Sen. Lindsey Graham abandoned the immigration plan he helped write in favor of the climate bill he also helped write and later abandoned. But that doesn't mean he's not interested in working on immigration issues; it's just that his priority now is repealing the 14th Amendment that grants citizenship to everyone born on American soil:
“I may introduce a constitutional amendment that changes the rules if you have a child here,” Graham said during an interview with Fox News' Greta Van Susteren. “Birthright citizenship I think is a mistake, that we should change our Constitution and say if you come here illegally and you have a child, that child's automatically not a citizen.”
Asked how intent Graham is on introducing the amendment, the South Carolina Republican responded: “I got to.”
“People come here to have babies,” he said. “They come here to drop a child. It's called "drop and leave." To have a child in America, they cross the border, they go to the emergency room, have a child, and that child's automatically an American citizen. That shouldn't be the case. That attracts people here for all the wrong reasons.”
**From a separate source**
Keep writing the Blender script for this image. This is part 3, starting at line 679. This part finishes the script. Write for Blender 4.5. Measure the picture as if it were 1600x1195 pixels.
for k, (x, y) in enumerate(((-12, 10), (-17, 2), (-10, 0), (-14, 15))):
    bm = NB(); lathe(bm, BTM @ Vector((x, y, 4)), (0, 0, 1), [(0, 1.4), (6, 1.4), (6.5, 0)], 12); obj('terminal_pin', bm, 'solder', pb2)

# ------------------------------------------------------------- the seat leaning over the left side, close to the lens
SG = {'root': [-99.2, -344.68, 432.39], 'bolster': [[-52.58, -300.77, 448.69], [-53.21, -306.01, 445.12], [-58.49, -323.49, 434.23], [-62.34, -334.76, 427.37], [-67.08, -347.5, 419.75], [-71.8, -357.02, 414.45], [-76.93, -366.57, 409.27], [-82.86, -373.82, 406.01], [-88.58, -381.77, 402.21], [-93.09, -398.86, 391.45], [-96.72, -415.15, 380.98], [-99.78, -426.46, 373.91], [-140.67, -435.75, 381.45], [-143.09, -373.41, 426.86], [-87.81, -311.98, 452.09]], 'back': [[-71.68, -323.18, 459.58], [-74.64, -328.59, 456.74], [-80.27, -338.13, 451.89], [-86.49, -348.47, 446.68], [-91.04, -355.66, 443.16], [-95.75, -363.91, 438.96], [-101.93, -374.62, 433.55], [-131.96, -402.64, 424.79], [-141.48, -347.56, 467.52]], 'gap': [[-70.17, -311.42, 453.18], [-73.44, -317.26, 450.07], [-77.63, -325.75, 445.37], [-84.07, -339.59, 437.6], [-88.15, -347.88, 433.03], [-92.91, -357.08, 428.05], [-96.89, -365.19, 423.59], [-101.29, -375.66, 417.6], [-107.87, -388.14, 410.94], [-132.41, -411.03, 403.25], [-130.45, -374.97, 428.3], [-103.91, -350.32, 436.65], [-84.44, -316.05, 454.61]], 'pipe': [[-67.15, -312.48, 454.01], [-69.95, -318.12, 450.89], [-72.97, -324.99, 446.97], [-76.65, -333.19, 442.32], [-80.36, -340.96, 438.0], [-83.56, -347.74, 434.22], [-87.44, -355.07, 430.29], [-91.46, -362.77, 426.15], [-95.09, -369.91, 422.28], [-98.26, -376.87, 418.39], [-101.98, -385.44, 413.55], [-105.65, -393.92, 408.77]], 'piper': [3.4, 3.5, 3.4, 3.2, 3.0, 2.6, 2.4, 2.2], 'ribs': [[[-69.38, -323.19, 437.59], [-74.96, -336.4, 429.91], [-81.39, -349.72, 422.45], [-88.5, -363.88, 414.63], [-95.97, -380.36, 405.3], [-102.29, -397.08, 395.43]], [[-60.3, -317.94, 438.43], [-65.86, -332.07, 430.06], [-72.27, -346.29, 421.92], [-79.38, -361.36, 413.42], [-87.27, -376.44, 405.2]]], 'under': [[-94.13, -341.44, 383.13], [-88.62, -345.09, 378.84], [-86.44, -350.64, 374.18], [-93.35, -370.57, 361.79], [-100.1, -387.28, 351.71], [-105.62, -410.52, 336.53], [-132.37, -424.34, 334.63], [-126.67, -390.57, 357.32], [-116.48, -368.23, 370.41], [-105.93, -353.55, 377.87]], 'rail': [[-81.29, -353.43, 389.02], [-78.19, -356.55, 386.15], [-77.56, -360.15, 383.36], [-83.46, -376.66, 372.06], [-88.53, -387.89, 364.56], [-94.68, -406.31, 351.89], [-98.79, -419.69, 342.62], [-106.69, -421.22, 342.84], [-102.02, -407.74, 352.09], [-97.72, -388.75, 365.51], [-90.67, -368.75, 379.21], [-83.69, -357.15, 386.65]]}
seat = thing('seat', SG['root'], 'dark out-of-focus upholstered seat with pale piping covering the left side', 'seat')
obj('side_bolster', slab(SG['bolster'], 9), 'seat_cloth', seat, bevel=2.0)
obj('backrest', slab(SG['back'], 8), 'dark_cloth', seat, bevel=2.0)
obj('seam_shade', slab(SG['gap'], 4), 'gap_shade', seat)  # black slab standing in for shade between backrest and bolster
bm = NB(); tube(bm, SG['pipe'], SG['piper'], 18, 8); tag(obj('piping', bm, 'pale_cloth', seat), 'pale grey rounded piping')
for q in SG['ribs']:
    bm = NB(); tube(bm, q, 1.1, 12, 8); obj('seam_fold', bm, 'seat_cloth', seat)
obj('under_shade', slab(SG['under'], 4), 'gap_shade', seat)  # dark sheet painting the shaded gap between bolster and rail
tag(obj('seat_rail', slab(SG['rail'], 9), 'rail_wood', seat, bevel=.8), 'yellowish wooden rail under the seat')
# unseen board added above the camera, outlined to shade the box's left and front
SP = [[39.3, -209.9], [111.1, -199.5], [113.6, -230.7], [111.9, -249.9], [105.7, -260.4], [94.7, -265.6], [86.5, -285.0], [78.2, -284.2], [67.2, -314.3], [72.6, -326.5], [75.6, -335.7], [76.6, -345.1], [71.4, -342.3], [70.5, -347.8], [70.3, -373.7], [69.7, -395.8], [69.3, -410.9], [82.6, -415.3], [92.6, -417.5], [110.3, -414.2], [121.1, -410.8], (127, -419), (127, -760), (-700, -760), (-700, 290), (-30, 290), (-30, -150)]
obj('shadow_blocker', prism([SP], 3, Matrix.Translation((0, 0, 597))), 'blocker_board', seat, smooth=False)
At least Graham has the intellectual honesty to propose a constitutional amendment rather than pretending that the intent of the 14th Amendment wasn't to end the practice of race-based citizenship. Let's face it, this isn't exactly directed at the children of Irish immigrants. As with a constitutional Amendment to ban same-sex marriage, curtailing constitutional rights based on the social anxieties of the day seems like a bad idea to me. And such an amendment wouldn't just target the children of illegal immigrants, but anyone in the United States legally or illegally who isn't an American citizen. It's been a hundred years since American politicians tried to ban Chinese immigrants, and things don't seem to have changed that much.
An amendment ending birthright citizenship wouldn't really alter the economic incentives that cause people to enter the country illegally -- it would just make conditions more hopeless for their children, who would be American in all but a legal sense. It would also be a nightmare for millions of American citizens who lack readily available proof of citizenship, and would necessitate more government resources to help establish the citizenship status not just of children born to immigrants, but to American citizens as well, since you'd have to prove your citizenship before your child could be granted a U.S. birth certificate. All in all, doing such a thing would make life more complicated for everyone, miserable for a minority, and probably wouldn't do much to solve the problem of illegal immigration. I can't imagine why any self-identified "small government" conservatives would support such a thing.
Amending the Constitution is extremely difficult, but it might win Graham some goodwill among conservatives who see him as a traitor, even though he hasn't actually delivered anything more than bipartisan gestures. Come to think of it, this probably isn't any different.